Most Soviet specialists of anti-Islamic propaganda recognize that the attempted genocide through deportation of over a million North Caucasian Muslims had a striking, unforeseen result: far from destroying the Sufi brotherhoods, the deportations actually promoted their expansion. For the deported mountaineers the Sufi orders became a symbol of their nationhood in the lands to which they were exiled. Moreover, these orders proved efficient organizers, thus to ensure the community's survival.

When after Stalin's death the surviving North Caucasians were rehabilitated and permitted to return to their homeland, they left behind them in Central Asia well-organised Sufi groups, especially Qadiriya. Central Asian Soviet sources reveal that Sufism expanded during the 1960's and 1970's among the Kazakhs, the Uzbeks, and the Karakalpaks. During the deportation years in Kazakhstan, new Sufi orders appeared among the Chechens, the most popular being the Vis Haji group.

In the late 1950's, Sufi brotherhoods in the Caucasus were once more subjected to systematic, relentless persecution about which the Soviet press itself provides abundant information. Members of Sufi brotherhoods were hunted down as "criminals" and no longer simply as "reactionaries" or "dissidents". They were and are accused of immutable hostility towards the Soviet regime, and of economic sabotage, "banditism", "terrorism", and "armed rebellion". Soviet sociologists classify them as "extreme fanatics" and "hardened adversaries of the Soviet regime". [a list of trials in 1958, 1963, and 1964 in Makhach-Kala, Grozny and Nazran.]

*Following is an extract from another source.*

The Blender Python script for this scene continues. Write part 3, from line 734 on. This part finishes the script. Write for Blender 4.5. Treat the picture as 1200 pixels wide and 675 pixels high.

Soviet sources testify that repression was and still unable to stop the expansion of the Sufi organizations which appear today more powerful and influential than before the War, probably even before 1917. V.G. Pivovarov, a leading Soviet sociologist, wrote in 1975: " More than half of the Muslim believers of the Checheno-Ingush Autonomous Republic are members of a murid brotherhood."

p. 47

Present day Sufism is not monachist, it does not reject the world, and it has no ascetic trends. French scholars like to compare today's Sufi orders in Central Asia to the zawwiyya of North and West Africa, emphasizing their "maraboutic" character. British scholars are fond of looking for Hindo-Muslim syncretism in Central Asia Sufism, while the Turkish error lies in presenting Sufi brotherhoods as heterodox (Shi'a extremist) organisations comparable to the Bektashis. Pre-Revolutionary Russian scholars often emphasized the shamanist background of the Sufi orders. Post-revolutionary Soviet characterisations of the Sufi orders are typically bold, frequently amusing and usually wrong. To most Soviet scholars, the orders represent clandestine surrogate political organisations whose adepts are foreign agents, spies and saboteurs. More sober minds among them present the brotherhoods as heterodox sects, which of course, is also wrong. Western Marxists playing on a variation of this theme, insist on de-spiritualizing Sufism and reducing it either to a simple social protest or to ritual magic. We can also speak of an "Iranocentric" view of Sufism among some scholars, which consists of reducing Sufism in Central Asia and the Caucasus to fundamentalism "a la Khomeini". Finally, although the study of Sufism has come only recently to the United States, some American scholars have already fallen into an unfortunate and atypically unimaginative error; they insist that Sufism in the Soviet Union has little significance because there is only limited data on it. In fact, evidence is plentiful and revealing.

Sufi brotherhoods are not secret societies comparable to Freemasonry, and nor do they represent, as Soviet sources insist, a "parallel Islam" in the sense that it constitutes a religious alternative.